When [James] moved to Lima, Peru, he brought his jogging habit with him. His morning jaunts to the coast involve crossing a few busy streets that are often occupied by old, smoke-belching diesel trucks. [James] noticed that his throat would tickle a bit when he got back home. A recent study linking air pollution to dementia risk made him wonder how cities could monitor air quality on a street-by-street basis, rather than relying on a few scattered stations. Lima has a lot of taxis, so why wire them up with sensors and monitor the air quality in real-time?
This taxi data logger’s chief purpose is collect airborne particulate counts and illustrate the pollution level with a Google Maps overlay. [James] used a light-scattering particle sensor and a Raspi 3 to send the data to the cloud via Android Things. Since the Pi only has one native UART, [James] used it for the particle sensor and connected the data-heavy GPS module through an FTDI serial adapter. There’s also a GPS to locate the cab and a temperature/humidity/pressure sensor to get a fuller environmental picture.
Take a ride past the break to go on the walk through, and stick around for the testing video if you want to drive around Lima for a bit. Interested in monitoring your own personal air quality? Here’s a DIY version that uses a dust sensor.
Citizen science is fun. For a real challenge wire birds up to tell you what the air environment is.
Hahaha….or is it? I wonder how much tech you could pack in a leg tag. What’s the max range on powering a passive RFID component? Hmm.
Hmmm didn’t we hear that SD cards had been abused to run code the other day, would presume microSD poss? Need power though.
What do pigeons really want though? How do you motivate their behaviour to your advantage… ???

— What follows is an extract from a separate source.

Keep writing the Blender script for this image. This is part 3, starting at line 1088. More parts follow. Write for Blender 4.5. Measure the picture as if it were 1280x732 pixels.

Got it! We’ll 3D print fake Dickin medals!
What a gas!
Excuse my puns. It would seem to be simpler to me to design dedicated hardware (gps, wifi, sensor readings) or use quite generic hardware. (an android phone with an FTDI friend) Depending on the use-case (cheap & easy in small batches vs cheap and easy in large baches) the Pi falls in the strange middle ground between the two. The Pi is great for prototyping, it’s not so great for final products. Can’t wait to see where this is going and what directions it is taken!
As a prototype then, the pi seems fine.
And since you just need to plug the wires at the right place and do some sudo apt-get,
it can be done in an afternoon.
Proof of concept would be better than prototype
Or we could boycott FTDI and use alternatives from more agreeable companies.
Won’t the fact it’s in the vicinity of a tail pipe at all times invalidate the readings?
I might question the accuracy of a pollution sensor which is bolted to a running internal combustion engine.
I think this thing of hanging everything on diesel only is a bit silly and unrealistic, old diesel might be more polluting, but more is not the same as only.
To measure impact on runners, attach said device to runner.